39. Quality Assurance
Planned and systematic processes concerned with assessing and improving the merit or worth of an intervention or its compliance with given standards.
Note: Examples of quality assurance activities include appraisal, results based management reviews, evaluations.

40. Quantitative Data
Data collected using quantitative methods, such as surveys. Quantitative data are measured on a numerical scale, can be analyzed using statistical methods, and can be displayed using tables, charts, histograms and graphs.
Note: The aim of a quantitative study is to classify features, count them, and construct statistical models in an attempt to explain what is observed.

41. Relevance
The extent to which the objectives, outputs, or outcomes of a program/project are consistent with beneficiaries’ requirements, organizations’ policies, country needs, and/or global priorities.

42. Reliability
Consistency or dependability of data collected through the repeated use of a scientific instrument or a data collection procedure used under the same conditions.

43. Research
A study intended to generate or contribute to generalizable knowledge, for instance, to improve public health practices. Research typically attempts to make statements about how the different variables under study, in controlled circumstances, affect one another at a given point in time.

44. Results
The outputs, outcomes, or impacts (intended or unintended, positive and/or negative) of a development intervention.

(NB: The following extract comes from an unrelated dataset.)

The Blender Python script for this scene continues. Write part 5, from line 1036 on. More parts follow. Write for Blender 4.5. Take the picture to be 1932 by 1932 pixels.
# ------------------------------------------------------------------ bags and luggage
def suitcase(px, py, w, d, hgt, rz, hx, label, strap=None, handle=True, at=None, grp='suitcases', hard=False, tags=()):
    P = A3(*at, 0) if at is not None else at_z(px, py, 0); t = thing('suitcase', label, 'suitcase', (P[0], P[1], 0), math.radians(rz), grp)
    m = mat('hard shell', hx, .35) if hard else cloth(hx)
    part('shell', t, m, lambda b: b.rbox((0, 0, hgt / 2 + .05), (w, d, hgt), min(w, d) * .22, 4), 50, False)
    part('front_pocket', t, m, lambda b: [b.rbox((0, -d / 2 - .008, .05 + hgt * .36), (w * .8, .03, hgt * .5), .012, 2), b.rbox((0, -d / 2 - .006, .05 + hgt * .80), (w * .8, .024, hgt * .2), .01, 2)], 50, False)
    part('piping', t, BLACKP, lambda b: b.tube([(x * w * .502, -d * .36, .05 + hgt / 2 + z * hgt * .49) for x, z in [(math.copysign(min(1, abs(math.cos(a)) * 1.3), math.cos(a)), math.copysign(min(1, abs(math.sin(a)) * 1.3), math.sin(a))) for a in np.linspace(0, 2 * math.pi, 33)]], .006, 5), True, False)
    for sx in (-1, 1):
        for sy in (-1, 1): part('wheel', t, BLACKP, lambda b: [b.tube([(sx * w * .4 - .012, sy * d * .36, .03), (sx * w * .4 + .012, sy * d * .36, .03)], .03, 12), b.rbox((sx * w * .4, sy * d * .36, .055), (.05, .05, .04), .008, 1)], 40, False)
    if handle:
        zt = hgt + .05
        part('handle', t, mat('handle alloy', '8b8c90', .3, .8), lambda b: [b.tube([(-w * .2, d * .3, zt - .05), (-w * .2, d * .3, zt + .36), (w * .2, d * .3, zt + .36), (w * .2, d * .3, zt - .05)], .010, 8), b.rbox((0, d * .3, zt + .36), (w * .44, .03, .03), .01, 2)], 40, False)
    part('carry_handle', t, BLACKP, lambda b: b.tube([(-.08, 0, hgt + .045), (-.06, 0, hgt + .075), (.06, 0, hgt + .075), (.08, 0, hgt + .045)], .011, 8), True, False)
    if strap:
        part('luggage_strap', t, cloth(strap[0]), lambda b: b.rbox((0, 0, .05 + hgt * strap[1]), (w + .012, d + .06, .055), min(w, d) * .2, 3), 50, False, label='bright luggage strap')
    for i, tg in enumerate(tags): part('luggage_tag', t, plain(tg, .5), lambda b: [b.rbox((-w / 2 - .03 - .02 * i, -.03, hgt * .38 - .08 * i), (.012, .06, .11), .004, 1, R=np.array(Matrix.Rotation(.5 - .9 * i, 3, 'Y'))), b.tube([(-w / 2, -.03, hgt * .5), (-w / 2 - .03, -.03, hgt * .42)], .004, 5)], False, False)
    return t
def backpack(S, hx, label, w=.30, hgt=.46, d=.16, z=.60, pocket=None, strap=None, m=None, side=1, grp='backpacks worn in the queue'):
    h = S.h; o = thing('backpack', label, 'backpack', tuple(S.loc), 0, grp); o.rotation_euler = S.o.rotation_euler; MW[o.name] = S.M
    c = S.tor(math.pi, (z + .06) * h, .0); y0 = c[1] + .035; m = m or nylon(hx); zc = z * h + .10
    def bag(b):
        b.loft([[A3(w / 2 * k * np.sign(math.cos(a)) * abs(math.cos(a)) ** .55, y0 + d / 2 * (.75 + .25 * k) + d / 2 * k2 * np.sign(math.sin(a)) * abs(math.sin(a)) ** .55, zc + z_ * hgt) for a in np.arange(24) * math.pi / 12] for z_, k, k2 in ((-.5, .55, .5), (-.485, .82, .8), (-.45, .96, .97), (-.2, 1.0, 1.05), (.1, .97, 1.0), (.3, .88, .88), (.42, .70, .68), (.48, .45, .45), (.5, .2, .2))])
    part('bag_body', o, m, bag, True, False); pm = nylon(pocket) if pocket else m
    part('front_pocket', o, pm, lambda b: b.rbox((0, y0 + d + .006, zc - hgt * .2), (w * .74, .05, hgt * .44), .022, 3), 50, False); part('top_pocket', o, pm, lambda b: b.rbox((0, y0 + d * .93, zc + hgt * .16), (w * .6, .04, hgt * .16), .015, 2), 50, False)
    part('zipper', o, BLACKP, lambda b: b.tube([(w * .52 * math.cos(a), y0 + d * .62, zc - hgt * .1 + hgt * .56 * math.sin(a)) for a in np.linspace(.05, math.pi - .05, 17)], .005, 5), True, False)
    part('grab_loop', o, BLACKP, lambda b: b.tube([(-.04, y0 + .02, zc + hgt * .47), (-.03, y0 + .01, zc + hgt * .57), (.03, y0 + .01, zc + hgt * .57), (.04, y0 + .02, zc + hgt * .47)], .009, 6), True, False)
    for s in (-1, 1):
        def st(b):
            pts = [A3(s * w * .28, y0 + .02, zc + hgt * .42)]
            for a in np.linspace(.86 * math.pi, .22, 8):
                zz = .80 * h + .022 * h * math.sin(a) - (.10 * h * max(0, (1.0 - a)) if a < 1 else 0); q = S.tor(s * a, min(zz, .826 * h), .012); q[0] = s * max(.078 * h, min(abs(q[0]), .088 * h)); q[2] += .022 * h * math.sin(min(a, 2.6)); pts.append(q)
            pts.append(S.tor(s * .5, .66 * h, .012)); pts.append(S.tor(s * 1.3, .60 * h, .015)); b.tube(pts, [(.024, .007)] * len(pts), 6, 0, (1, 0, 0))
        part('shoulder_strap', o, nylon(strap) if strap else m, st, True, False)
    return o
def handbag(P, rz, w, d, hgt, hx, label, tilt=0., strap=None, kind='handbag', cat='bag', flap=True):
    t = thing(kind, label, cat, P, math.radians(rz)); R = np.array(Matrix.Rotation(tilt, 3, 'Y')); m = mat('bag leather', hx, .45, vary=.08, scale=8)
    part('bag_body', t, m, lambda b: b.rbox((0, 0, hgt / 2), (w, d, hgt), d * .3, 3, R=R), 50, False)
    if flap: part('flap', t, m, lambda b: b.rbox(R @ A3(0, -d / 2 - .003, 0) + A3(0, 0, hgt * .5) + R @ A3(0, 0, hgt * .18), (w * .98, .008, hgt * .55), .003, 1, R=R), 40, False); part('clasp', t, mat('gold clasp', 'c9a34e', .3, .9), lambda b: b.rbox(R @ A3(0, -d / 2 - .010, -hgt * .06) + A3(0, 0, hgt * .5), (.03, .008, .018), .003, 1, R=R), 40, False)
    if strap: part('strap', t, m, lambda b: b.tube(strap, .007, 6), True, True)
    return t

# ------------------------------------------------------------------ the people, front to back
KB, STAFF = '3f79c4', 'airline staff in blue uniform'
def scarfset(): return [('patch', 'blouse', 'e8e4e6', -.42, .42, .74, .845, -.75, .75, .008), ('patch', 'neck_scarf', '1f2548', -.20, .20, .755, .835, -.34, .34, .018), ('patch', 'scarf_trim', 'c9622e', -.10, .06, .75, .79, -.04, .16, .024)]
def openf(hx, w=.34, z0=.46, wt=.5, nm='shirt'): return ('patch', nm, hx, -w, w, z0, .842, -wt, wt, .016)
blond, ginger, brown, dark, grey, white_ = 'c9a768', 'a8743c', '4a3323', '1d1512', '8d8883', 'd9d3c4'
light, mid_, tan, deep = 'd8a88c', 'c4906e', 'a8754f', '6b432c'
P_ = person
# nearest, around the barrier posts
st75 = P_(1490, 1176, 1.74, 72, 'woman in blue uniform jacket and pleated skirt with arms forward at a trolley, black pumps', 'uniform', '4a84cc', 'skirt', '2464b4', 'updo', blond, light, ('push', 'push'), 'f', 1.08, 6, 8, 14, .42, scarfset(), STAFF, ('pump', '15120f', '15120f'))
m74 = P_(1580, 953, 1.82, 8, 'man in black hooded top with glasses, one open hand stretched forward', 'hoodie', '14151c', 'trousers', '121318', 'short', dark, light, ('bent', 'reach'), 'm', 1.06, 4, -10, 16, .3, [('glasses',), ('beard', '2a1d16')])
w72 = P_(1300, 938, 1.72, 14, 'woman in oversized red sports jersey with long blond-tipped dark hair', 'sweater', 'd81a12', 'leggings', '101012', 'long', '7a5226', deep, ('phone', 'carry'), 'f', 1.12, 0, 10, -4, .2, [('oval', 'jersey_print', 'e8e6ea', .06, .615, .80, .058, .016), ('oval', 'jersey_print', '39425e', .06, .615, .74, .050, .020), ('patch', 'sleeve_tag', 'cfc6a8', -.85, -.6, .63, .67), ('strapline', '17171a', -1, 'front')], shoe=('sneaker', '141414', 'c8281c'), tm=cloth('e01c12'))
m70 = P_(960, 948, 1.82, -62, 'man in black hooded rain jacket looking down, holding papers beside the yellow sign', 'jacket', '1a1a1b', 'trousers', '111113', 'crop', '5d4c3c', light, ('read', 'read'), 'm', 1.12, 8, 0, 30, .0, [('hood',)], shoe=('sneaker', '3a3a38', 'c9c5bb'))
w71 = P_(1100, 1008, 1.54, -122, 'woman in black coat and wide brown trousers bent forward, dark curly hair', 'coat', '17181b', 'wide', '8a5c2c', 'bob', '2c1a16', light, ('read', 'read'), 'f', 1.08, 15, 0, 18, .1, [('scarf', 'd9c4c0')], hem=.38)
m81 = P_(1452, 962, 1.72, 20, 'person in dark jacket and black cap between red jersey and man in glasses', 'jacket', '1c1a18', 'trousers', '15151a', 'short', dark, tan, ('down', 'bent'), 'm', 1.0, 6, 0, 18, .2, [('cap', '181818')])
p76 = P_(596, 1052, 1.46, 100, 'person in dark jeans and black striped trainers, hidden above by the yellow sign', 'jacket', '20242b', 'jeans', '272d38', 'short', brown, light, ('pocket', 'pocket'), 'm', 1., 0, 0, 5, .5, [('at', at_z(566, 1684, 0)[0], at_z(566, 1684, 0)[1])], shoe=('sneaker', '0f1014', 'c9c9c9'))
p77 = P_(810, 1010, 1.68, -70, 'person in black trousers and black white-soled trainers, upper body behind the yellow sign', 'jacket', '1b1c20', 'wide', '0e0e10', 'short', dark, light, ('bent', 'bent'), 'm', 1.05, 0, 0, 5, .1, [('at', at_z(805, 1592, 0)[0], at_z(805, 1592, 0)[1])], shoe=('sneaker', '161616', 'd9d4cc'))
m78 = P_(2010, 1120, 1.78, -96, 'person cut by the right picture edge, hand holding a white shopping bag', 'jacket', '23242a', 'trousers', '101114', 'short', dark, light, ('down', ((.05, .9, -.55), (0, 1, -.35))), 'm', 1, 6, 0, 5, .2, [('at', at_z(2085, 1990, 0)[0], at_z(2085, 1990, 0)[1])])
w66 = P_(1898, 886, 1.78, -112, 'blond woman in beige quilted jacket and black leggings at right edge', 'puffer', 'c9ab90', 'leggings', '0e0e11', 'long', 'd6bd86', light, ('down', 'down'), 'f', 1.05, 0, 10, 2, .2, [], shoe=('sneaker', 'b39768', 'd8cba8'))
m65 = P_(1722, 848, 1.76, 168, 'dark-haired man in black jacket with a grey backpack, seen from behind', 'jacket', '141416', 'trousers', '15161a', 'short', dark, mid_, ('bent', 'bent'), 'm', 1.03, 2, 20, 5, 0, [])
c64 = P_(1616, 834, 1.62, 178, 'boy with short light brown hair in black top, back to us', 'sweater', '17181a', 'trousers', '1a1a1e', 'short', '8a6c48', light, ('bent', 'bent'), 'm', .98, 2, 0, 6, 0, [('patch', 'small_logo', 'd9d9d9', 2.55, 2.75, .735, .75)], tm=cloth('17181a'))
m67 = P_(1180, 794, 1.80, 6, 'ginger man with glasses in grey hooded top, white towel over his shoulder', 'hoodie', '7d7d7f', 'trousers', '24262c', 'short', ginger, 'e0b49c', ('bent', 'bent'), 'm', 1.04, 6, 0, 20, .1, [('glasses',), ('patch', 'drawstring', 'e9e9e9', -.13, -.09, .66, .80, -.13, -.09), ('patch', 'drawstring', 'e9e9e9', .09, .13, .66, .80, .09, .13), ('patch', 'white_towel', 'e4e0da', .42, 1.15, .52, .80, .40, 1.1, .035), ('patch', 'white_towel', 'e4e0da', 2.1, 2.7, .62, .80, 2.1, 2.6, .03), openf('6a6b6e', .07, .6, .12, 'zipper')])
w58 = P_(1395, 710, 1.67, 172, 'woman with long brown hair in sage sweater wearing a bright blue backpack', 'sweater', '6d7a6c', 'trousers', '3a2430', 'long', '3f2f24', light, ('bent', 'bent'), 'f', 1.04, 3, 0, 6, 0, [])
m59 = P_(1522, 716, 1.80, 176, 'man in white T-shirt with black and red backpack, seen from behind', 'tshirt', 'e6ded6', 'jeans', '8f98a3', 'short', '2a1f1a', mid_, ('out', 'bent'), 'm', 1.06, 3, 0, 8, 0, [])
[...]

45. Results based management (RBM)
A management strategy focusing on performance and achievement of outputs, outcomes and impacts.

46. Stakeholders
Agencies, organizations, institutions, entities, groups and individuals who influence or are directly or indirectly influenced/affected by a program/project can be defined as stakeholders. Stakeholders have a significant interest in the success or failure of a program/project. The involvement of the largest possible number of stakeholders in the management of a program/project cycle (planning, implementation, evaluation, reporting) will promote understanding, encourage ownership, and foster sustainability.

47. Sustainability
Describes the process of continued existence of benefits from a program/project after the implementation has been completed. Sustainability is the primary aim of development interventions. A program/project is sustainable if the changes purposely set in motion and supported (effects, processes, etc.) during implementation can be continuously developed post-implementation.

48. Target
The objective a program/project is working towards, expressed as a measurable value; the desired value for an indicator at a particular point in time.

49. Target group
Specific group of people who are to benefit from the implementation of a program/project.

50. Triangulation
The analysis of data from three or more sources obtained by different methods. Findings can be corroborated, and the weakness or bias of any of the methods or data sources can be compensated for by the strengths of another, thereby increasing the validity and reliability of the results.

51. Validity
The extent to which a measurement or test accurately reflects what it was intended to measure.